** Provided information **
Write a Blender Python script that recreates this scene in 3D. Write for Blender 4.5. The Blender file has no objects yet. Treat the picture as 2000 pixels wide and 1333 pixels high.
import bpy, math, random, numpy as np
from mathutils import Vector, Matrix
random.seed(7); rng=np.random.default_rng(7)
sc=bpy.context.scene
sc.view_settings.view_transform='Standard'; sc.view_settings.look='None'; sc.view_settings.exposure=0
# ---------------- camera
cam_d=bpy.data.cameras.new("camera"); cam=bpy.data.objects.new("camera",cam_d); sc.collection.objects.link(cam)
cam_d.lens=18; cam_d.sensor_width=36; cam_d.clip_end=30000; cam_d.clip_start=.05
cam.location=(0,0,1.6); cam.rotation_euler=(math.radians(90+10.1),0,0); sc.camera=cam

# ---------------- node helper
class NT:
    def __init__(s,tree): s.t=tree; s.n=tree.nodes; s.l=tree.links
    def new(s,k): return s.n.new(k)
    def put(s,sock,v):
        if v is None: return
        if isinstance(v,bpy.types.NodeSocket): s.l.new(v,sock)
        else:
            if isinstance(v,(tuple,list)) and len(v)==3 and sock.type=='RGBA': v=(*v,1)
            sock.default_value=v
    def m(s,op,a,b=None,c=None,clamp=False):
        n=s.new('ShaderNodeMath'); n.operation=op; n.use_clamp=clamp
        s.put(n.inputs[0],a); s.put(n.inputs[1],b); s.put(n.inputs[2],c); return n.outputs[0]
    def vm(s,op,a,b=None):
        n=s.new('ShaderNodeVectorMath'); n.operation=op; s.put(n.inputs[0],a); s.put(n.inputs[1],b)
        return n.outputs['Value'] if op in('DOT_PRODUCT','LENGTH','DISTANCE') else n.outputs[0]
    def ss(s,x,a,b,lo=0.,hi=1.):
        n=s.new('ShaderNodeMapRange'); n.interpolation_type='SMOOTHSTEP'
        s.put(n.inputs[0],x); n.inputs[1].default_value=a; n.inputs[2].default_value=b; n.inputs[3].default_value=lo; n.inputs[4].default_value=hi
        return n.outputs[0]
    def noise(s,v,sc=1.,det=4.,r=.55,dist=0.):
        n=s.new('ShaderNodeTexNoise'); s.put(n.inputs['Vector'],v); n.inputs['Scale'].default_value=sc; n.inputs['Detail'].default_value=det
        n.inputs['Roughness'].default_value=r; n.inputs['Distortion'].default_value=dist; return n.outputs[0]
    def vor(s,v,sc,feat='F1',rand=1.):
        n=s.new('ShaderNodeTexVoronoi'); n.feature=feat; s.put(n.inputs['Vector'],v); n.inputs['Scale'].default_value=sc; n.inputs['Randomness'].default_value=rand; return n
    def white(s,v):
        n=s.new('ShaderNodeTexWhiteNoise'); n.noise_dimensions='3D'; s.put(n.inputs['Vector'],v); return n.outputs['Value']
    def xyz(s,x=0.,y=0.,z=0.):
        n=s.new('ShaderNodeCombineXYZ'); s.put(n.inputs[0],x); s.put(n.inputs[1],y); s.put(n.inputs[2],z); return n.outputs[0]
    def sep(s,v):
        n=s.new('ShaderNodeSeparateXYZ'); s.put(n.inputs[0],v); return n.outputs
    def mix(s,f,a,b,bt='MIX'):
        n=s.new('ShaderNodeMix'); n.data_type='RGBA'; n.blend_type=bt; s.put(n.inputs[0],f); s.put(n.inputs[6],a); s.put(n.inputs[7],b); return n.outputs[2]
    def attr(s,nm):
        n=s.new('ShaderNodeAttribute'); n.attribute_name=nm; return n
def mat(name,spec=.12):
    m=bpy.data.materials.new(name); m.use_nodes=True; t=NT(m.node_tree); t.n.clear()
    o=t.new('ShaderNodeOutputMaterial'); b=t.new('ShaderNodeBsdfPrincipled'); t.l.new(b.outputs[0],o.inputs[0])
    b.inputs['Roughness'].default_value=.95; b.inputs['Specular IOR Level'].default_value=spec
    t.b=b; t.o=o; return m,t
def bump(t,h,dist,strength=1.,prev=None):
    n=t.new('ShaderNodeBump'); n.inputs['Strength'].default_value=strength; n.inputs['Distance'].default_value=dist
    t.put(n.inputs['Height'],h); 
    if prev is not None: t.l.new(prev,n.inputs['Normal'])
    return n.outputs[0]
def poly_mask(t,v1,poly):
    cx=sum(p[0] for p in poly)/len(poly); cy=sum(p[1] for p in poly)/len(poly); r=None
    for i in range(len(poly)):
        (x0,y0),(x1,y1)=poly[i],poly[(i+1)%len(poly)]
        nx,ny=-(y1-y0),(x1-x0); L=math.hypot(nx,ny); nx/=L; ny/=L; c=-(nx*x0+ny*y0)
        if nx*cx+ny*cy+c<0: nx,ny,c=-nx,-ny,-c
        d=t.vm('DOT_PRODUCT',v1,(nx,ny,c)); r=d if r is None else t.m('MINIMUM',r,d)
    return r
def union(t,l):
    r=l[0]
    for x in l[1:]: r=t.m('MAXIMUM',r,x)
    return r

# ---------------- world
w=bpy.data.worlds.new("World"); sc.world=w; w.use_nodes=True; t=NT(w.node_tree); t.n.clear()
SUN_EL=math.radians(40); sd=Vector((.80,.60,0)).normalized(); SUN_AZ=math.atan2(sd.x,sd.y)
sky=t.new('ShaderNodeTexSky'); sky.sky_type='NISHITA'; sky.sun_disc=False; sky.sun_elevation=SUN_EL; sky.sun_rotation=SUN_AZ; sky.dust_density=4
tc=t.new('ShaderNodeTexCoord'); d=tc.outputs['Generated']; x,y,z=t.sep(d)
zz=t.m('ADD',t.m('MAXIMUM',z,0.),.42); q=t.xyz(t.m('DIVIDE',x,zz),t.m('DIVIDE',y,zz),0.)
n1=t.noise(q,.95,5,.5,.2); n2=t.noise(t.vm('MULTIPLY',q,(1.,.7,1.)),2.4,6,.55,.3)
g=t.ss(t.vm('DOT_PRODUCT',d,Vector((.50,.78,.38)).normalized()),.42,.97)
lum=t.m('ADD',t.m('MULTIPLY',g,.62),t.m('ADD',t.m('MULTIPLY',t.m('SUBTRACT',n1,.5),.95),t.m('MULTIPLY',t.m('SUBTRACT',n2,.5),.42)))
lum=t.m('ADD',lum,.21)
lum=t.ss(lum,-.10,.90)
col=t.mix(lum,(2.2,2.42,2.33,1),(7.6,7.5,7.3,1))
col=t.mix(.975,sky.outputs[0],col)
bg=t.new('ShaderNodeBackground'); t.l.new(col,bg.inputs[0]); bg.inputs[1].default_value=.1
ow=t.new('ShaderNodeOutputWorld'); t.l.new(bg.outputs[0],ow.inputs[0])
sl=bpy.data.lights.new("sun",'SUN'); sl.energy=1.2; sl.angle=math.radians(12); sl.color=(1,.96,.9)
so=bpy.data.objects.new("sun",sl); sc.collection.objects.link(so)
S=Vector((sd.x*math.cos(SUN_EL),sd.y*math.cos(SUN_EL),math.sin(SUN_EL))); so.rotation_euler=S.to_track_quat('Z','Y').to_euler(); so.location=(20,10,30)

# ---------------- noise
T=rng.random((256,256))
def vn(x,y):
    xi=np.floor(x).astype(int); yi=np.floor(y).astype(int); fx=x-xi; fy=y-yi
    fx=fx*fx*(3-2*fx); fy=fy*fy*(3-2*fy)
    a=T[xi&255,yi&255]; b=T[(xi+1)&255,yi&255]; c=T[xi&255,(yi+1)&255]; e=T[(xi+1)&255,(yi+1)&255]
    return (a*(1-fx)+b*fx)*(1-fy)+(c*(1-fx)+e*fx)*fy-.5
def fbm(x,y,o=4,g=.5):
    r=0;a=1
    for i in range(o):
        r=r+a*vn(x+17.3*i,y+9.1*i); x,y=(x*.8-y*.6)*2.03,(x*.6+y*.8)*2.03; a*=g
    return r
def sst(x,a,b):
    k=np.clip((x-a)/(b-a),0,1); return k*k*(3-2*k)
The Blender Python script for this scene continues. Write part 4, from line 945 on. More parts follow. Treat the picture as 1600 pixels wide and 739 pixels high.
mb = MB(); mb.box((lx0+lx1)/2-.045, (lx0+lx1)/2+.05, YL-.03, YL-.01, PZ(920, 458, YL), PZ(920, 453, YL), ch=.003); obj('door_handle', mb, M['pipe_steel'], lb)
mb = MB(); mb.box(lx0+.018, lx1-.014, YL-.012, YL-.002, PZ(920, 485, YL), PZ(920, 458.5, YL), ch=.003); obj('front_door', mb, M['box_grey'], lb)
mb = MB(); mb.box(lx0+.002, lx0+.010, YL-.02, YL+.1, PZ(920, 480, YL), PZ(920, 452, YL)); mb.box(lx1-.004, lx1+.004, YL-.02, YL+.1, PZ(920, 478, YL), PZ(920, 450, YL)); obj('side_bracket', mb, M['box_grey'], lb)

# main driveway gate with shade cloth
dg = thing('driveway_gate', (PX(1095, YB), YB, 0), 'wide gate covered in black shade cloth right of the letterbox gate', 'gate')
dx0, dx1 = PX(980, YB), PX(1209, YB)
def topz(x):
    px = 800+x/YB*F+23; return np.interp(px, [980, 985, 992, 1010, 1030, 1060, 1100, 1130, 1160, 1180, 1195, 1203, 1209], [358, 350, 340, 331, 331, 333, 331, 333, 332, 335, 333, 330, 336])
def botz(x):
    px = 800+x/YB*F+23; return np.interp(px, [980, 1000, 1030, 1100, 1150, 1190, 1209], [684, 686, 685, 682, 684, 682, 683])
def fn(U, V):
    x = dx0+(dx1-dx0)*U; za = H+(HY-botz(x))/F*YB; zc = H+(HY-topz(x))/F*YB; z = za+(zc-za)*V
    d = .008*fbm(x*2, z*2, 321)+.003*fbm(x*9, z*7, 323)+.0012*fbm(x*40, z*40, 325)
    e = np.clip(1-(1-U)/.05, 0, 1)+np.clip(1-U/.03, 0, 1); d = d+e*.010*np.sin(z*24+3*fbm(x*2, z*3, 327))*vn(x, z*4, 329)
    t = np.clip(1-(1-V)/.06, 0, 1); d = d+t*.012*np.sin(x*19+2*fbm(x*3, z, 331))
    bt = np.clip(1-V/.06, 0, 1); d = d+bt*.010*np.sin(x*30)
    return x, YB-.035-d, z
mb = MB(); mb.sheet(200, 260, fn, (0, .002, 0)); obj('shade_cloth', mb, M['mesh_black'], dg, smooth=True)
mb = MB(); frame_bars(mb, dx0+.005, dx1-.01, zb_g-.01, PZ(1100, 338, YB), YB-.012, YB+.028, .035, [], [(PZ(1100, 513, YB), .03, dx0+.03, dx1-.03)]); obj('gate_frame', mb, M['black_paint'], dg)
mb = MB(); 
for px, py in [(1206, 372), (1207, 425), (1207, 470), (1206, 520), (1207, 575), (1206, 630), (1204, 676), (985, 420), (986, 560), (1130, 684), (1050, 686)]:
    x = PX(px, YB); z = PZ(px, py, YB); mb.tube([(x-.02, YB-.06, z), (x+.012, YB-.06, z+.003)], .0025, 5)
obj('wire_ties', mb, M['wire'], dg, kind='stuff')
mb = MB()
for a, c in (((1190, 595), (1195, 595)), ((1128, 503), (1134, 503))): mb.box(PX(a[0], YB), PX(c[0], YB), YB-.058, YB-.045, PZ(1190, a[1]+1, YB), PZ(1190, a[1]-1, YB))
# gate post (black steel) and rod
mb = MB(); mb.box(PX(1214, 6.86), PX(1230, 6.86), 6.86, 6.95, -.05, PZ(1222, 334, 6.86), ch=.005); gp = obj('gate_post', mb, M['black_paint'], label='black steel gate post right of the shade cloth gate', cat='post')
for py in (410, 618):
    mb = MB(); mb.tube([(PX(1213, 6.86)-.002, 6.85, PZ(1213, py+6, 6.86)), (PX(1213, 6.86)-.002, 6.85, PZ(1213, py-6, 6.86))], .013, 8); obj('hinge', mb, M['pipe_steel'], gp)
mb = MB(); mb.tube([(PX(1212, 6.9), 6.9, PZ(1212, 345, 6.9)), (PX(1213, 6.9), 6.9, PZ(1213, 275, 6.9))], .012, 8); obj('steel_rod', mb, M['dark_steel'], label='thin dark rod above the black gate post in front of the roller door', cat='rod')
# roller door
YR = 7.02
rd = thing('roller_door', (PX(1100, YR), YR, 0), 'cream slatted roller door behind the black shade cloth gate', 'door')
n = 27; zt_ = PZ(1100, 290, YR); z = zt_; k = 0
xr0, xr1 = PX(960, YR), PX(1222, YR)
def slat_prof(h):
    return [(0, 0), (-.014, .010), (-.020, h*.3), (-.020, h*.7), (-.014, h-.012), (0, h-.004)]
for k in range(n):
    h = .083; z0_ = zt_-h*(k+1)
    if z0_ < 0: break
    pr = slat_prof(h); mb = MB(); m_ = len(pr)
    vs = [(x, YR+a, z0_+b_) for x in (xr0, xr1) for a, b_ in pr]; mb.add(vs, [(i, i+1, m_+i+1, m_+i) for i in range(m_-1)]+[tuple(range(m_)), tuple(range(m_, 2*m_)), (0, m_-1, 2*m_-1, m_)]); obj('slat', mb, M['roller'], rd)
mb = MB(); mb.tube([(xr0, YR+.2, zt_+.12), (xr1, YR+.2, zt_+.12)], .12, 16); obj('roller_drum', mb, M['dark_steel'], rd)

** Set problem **
Each line from the line containing "The Blender Python" through the line containing "obj('side_bracket', mb, M['box_grey'], lb)" is to be transcribed exactly, and no other line.

** Task solution **
The Blender Python script for this scene continues. Write part 4, from line 945 on. More parts follow. Treat the picture as 1600 pixels wide and 739 pixels high.
mb = MB(); mb.box((lx0+lx1)/2-.045, (lx0+lx1)/2+.05, YL-.03, YL-.01, PZ(920, 458, YL), PZ(920, 453, YL), ch=.003); obj('door_handle', mb, M['pipe_steel'], lb)
mb = MB(); mb.box(lx0+.018, lx1-.014, YL-.012, YL-.002, PZ(920, 485, YL), PZ(920, 458.5, YL), ch=.003); obj('front_door', mb, M['box_grey'], lb)
mb = MB(); mb.box(lx0+.002, lx0+.010, YL-.02, YL+.1, PZ(920, 480, YL), PZ(920, 452, YL)); mb.box(lx1-.004, lx1+.004, YL-.02, YL+.1, PZ(920, 478, YL), PZ(920, 450, YL)); obj('side_bracket', mb, M['box_grey'], lb)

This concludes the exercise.